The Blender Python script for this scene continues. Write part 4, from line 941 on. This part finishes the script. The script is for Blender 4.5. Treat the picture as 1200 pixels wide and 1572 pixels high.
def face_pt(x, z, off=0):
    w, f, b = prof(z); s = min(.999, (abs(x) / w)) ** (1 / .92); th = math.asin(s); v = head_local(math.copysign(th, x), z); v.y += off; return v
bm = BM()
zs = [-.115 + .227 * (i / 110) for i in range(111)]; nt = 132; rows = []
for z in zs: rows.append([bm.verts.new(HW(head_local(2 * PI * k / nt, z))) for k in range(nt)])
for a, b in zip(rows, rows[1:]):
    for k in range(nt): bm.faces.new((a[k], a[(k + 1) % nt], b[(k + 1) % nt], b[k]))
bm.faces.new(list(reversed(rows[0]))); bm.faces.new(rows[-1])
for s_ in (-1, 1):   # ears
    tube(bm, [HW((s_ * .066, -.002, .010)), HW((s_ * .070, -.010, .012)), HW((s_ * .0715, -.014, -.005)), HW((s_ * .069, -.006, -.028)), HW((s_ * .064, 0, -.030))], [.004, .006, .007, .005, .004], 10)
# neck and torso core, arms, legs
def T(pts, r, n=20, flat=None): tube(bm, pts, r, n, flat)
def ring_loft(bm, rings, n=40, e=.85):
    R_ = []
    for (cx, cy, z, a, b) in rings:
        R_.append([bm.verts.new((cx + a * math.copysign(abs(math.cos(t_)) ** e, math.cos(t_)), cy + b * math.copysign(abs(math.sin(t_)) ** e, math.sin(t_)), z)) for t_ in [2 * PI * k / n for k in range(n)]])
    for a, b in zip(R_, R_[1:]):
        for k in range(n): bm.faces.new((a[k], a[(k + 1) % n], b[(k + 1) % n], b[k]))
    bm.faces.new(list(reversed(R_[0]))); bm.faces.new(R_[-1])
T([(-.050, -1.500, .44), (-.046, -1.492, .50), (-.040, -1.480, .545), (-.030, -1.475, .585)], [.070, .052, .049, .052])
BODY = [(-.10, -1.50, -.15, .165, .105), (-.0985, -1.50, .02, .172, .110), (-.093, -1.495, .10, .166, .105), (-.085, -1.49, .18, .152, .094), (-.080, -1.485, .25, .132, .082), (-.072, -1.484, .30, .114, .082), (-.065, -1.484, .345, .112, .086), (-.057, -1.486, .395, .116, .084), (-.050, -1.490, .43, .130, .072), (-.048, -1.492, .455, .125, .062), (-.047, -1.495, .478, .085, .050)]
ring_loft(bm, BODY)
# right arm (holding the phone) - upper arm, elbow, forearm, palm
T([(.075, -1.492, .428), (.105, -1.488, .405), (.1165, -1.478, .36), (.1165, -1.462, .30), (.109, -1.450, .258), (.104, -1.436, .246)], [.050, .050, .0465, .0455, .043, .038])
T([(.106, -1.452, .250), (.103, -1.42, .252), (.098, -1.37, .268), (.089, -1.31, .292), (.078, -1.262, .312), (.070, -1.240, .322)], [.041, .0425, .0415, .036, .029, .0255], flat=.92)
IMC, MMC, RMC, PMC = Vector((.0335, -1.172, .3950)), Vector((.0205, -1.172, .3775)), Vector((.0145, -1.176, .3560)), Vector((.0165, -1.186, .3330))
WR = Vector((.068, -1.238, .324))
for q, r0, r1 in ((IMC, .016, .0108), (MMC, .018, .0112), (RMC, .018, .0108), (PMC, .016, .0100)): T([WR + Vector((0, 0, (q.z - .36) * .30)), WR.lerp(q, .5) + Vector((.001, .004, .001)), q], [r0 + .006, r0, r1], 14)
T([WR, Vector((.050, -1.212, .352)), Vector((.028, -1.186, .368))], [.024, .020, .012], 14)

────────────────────

*Exercise brief:*
Set every line of the listing down word for word.

*The answer:*
The Blender Python script for this scene continues. Write part 4, from line 941 on. This part finishes the script. The script is for Blender 4.5. Treat the picture as 1200 pixels wide and 1572 pixels high.
def face_pt(x, z, off=0):
    w, f, b = prof(z); s = min(.999, (abs(x) / w)) ** (1 / .92); th = math.asin(s); v = head_local(math.copysign(th, x), z); v.y += off; return v
bm = BM()
zs = [-.115 + .227 * (i / 110) for i in range(111)]; nt = 132; rows = []
for z in zs: rows.append([bm.verts.new(HW(head_local(2 * PI * k / nt, z))) for k in range(nt)])
for a, b in zip(rows, rows[1:]):
    for k in range(nt): bm.faces.new((a[k], a[(k + 1) % nt], b[(k + 1) % nt], b[k]))
bm.faces.new(list(reversed(rows[0]))); bm.faces.new(rows[-1])
for s_ in (-1, 1):   # ears
    tube(bm, [HW((s_ * .066, -.002, .010)), HW((s_ * .070, -.010, .012)), HW((s_ * .0715, -.014, -.005)), HW((s_ * .069, -.006, -.028)), HW((s_ * .064, 0, -.030))], [.004, .006, .007, .005, .004], 10)
# neck and torso core, arms, legs
def T(pts, r, n=20, flat=None): tube(bm, pts, r, n, flat)
def ring_loft(bm, rings, n=40, e=.85):
    R_ = []
    for (cx, cy, z, a, b) in rings:
        R_.append([bm.verts.new((cx + a * math.copysign(abs(math.cos(t_)) ** e, math.cos(t_)), cy + b * math.copysign(abs(math.sin(t_)) ** e, math.sin(t_)), z)) for t_ in [2 * PI * k / n for k in range(n)]])
    for a, b in zip(R_, R_[1:]):
        for k in range(n): bm.faces.new((a[k], a[(k + 1) % n], b[(k + 1) % n], b[k]))
    bm.faces.new(list(reversed(R_[0]))); bm.faces.new(R_[-1])
T([(-.050, -1.500, .44), (-.046, -1.492, .50), (-.040, -1.480, .545), (-.030, -1.475, .585)], [.070, .052, .049, .052])
BODY = [(-.10, -1.50, -.15, .165, .105), (-.0985, -1.50, .02, .172, .110), (-.093, -1.495, .10, .166, .105), (-.085, -1.49, .18, .152, .094), (-.080, -1.485, .25, .132, .082), (-.072, -1.484, .30, .114, .082), (-.065, -1.484, .345, .112, .086), (-.057, -1.486, .395, .116, .084), (-.050, -1.490, .43, .130, .072), (-.048, -1.492, .455, .125, .062), (-.047, -1.495, .478, .085, .050)]
ring_loft(bm, BODY)
# right arm (holding the phone) - upper arm, elbow, forearm, palm
T([(.075, -1.492, .428), (.105, -1.488, .405), (.1165, -1.478, .36), (.1165, -1.462, .30), (.109, -1.450, .258), (.104, -1.436, .246)], [.050, .050, .0465, .0455, .043, .038])
T([(.106, -1.452, .250), (.103, -1.42, .252), (.098, -1.37, .268), (.089, -1.31, .292), (.078, -1.262, .312), (.070, -1.240, .322)], [.041, .0425, .0415, .036, .029, .0255], flat=.92)
IMC, MMC, RMC, PMC = Vector((.0335, -1.172, .3950)), Vector((.0205, -1.172, .3775)), Vector((.0145, -1.176, .3560)), Vector((.0165, -1.186, .3330))
WR = Vector((.068, -1.238, .324))
for q, r0, r1 in ((IMC, .016, .0108), (MMC, .018, .0112), (RMC, .018, .0108), (PMC, .016, .0100)): T([WR + Vector((0, 0, (q.z - .36) * .30)), WR.lerp(q, .5) + Vector((.001, .004, .001)), q], [r0 + .006, r0, r1], 14)
T([WR, Vector((.050, -1.212, .352)), Vector((.028, -1.186, .368))], [.024, .020, .012], 14)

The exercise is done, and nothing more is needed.